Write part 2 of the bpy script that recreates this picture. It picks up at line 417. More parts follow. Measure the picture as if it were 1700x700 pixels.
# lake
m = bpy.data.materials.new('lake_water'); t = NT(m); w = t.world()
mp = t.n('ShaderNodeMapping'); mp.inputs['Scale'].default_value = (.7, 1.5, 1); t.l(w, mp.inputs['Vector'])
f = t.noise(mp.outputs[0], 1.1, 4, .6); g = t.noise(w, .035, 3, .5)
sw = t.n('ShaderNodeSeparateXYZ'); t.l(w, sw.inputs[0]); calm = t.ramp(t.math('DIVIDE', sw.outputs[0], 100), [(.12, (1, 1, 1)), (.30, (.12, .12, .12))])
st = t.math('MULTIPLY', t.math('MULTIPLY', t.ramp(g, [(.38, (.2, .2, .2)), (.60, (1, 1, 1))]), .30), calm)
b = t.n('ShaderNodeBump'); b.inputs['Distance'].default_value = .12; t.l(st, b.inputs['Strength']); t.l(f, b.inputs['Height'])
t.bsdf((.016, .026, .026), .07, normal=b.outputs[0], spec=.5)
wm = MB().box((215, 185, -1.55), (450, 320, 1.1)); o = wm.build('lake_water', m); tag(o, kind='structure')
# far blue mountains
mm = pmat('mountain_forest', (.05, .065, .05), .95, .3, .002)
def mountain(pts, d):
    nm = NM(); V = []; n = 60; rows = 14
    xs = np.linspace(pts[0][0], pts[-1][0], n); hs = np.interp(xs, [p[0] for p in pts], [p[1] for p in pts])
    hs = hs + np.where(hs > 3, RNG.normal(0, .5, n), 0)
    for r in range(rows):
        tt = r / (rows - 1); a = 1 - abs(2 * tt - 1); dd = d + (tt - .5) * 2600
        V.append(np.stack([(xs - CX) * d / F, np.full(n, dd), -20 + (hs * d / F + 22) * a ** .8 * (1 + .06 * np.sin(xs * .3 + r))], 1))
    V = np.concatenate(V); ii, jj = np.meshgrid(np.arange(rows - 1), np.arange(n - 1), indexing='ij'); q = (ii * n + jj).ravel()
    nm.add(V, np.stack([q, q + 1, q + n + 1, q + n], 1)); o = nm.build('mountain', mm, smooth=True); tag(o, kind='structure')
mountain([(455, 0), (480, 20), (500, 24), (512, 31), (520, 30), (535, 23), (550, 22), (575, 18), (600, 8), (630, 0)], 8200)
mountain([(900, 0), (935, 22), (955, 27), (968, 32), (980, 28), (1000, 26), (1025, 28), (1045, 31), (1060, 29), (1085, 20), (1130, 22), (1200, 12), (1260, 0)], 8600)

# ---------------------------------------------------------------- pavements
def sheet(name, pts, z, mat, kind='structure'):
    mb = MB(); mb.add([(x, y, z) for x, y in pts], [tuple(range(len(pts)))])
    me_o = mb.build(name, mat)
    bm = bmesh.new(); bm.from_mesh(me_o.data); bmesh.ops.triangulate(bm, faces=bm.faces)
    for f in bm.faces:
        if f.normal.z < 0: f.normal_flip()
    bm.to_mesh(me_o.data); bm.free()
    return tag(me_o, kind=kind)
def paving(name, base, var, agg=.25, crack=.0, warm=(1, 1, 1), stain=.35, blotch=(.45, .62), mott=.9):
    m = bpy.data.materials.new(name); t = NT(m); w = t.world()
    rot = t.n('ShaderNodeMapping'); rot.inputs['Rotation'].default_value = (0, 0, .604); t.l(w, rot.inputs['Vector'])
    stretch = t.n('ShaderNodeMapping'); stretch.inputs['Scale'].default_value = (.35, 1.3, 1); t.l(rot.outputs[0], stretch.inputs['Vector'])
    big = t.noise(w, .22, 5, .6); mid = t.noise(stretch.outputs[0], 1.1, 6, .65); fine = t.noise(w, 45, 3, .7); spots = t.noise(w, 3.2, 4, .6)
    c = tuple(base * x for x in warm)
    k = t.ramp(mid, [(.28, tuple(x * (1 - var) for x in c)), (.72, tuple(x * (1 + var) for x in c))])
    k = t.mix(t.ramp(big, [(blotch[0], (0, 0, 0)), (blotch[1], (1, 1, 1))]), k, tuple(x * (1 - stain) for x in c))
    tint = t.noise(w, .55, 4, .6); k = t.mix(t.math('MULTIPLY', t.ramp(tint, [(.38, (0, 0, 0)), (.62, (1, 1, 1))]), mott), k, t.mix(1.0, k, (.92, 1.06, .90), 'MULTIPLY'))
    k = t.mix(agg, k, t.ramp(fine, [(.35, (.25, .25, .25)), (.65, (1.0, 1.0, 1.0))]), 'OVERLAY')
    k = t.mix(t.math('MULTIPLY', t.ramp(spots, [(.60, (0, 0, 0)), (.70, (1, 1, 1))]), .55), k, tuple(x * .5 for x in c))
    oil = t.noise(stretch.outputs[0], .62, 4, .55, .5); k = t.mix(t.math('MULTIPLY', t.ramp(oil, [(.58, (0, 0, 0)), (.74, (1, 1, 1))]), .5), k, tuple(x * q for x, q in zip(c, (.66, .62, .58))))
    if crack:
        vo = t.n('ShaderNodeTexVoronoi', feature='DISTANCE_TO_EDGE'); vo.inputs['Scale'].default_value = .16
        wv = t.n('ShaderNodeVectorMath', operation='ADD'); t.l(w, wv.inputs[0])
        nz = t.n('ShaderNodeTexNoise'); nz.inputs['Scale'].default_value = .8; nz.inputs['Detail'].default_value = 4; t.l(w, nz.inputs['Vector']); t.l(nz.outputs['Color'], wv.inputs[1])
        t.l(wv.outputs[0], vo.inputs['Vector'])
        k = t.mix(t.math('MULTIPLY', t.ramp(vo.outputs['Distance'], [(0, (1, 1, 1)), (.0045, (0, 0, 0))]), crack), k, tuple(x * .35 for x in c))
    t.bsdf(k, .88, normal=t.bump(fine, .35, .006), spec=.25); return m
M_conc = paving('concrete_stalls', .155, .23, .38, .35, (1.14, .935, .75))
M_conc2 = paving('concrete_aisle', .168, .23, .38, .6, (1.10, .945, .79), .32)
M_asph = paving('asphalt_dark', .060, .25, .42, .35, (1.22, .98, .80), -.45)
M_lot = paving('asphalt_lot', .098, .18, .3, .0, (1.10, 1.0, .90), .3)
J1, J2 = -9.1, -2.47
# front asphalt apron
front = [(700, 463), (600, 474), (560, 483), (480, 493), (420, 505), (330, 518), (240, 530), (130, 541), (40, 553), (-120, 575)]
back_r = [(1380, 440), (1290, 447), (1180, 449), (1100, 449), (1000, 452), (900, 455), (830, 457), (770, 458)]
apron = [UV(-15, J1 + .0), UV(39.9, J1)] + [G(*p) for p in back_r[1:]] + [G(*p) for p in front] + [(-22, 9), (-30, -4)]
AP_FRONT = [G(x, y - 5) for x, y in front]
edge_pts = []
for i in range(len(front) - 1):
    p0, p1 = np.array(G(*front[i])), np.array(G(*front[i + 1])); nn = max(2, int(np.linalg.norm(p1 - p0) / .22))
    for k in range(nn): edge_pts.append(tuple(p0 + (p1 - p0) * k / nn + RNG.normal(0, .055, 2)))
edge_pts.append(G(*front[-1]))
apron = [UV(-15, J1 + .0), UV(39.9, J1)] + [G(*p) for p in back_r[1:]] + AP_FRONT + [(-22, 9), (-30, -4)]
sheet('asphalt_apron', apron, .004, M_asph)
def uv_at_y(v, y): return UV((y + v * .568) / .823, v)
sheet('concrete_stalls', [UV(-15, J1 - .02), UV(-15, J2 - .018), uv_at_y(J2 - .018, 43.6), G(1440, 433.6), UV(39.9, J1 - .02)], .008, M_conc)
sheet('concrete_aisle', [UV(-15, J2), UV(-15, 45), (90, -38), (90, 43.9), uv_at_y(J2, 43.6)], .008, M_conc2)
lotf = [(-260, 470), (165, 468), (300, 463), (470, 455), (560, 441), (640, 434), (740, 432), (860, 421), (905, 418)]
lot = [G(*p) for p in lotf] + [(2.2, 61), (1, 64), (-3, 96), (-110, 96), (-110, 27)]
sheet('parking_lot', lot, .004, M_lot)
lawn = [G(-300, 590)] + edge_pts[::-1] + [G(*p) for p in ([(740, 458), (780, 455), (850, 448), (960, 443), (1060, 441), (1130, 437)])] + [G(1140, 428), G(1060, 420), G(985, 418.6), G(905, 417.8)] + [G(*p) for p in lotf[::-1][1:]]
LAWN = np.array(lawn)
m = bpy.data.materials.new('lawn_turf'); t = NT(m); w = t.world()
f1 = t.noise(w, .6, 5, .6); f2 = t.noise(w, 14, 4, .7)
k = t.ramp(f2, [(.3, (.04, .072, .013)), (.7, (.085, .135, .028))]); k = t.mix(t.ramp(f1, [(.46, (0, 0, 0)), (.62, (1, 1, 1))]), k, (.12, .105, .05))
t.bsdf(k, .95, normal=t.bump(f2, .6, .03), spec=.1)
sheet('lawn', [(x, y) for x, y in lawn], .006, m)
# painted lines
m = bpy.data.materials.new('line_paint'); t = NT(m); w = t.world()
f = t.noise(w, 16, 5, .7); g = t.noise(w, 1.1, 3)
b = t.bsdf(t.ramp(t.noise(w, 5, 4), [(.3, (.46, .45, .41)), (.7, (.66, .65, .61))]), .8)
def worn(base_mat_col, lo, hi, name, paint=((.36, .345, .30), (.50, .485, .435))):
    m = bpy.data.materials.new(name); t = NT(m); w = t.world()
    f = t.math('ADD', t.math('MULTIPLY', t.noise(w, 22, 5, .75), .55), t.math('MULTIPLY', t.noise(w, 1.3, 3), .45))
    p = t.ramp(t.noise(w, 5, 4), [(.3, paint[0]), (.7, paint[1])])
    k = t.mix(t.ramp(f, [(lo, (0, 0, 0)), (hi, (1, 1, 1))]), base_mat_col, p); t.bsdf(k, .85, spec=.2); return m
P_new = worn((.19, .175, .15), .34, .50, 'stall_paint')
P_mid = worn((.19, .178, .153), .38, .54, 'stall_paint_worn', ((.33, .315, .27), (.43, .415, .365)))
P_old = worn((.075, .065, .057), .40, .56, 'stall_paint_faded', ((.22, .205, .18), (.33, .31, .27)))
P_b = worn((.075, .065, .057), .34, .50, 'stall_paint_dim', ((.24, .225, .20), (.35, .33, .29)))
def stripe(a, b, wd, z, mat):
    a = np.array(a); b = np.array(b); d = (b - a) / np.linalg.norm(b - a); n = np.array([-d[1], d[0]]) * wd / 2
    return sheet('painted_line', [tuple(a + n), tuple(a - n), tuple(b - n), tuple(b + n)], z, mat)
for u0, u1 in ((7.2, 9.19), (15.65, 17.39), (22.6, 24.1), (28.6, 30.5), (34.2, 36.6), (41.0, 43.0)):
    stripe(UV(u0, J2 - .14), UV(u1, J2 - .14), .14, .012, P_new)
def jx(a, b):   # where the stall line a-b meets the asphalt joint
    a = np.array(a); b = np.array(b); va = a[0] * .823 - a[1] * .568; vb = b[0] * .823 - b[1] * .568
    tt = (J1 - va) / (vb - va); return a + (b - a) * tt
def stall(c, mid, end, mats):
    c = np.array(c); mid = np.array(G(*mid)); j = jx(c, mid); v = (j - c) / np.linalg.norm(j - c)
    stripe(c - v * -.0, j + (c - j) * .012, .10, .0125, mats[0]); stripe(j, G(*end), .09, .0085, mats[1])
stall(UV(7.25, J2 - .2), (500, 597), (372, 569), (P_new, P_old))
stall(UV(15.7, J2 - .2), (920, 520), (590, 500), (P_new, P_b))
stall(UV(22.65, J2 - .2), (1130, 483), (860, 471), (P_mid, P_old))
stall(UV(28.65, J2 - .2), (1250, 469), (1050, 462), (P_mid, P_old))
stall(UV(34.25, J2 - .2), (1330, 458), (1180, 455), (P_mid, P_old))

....

▶ [Task brief] Print from the first line through the line that contains "(1260, 0)], 8600)", please, including both, and leave out every line outside that stretch.

▶ [Answer below]
Write part 2 of the bpy script that recreates this picture. It picks up at line 417. More parts follow. Measure the picture as if it were 1700x700 pixels.
# lake
m = bpy.data.materials.new('lake_water'); t = NT(m); w = t.world()
mp = t.n('ShaderNodeMapping'); mp.inputs['Scale'].default_value = (.7, 1.5, 1); t.l(w, mp.inputs['Vector'])
f = t.noise(mp.outputs[0], 1.1, 4, .6); g = t.noise(w, .035, 3, .5)
sw = t.n('ShaderNodeSeparateXYZ'); t.l(w, sw.inputs[0]); calm = t.ramp(t.math('DIVIDE', sw.outputs[0], 100), [(.12, (1, 1, 1)), (.30, (.12, .12, .12))])
st = t.math('MULTIPLY', t.math('MULTIPLY', t.ramp(g, [(.38, (.2, .2, .2)), (.60, (1, 1, 1))]), .30), calm)
b = t.n('ShaderNodeBump'); b.inputs['Distance'].default_value = .12; t.l(st, b.inputs['Strength']); t.l(f, b.inputs['Height'])
t.bsdf((.016, .026, .026), .07, normal=b.outputs[0], spec=.5)
wm = MB().box((215, 185, -1.55), (450, 320, 1.1)); o = wm.build('lake_water', m); tag(o, kind='structure')
# far blue mountains
mm = pmat('mountain_forest', (.05, .065, .05), .95, .3, .002)
def mountain(pts, d):
    nm = NM(); V = []; n = 60; rows = 14
    xs = np.linspace(pts[0][0], pts[-1][0], n); hs = np.interp(xs, [p[0] for p in pts], [p[1] for p in pts])
    hs = hs + np.where(hs > 3, RNG.normal(0, .5, n), 0)
    for r in range(rows):
        tt = r / (rows - 1); a = 1 - abs(2 * tt - 1); dd = d + (tt - .5) * 2600
        V.append(np.stack([(xs - CX) * d / F, np.full(n, dd), -20 + (hs * d / F + 22) * a ** .8 * (1 + .06 * np.sin(xs * .3 + r))], 1))
    V = np.concatenate(V); ii, jj = np.meshgrid(np.arange(rows - 1), np.arange(n - 1), indexing='ij'); q = (ii * n + jj).ravel()
    nm.add(V, np.stack([q, q + 1, q + n + 1, q + n], 1)); o = nm.build('mountain', mm, smooth=True); tag(o, kind='structure')
mountain([(455, 0), (480, 20), (500, 24), (512, 31), (520, 30), (535, 23), (550, 22), (575, 18), (600, 8), (630, 0)], 8200)
mountain([(900, 0), (935, 22), (955, 27), (968, 32), (980, 28), (1000, 26), (1025, 28), (1045, 31), (1060, 29), (1085, 20), (1130, 22), (1200, 12), (1260, 0)], 8600)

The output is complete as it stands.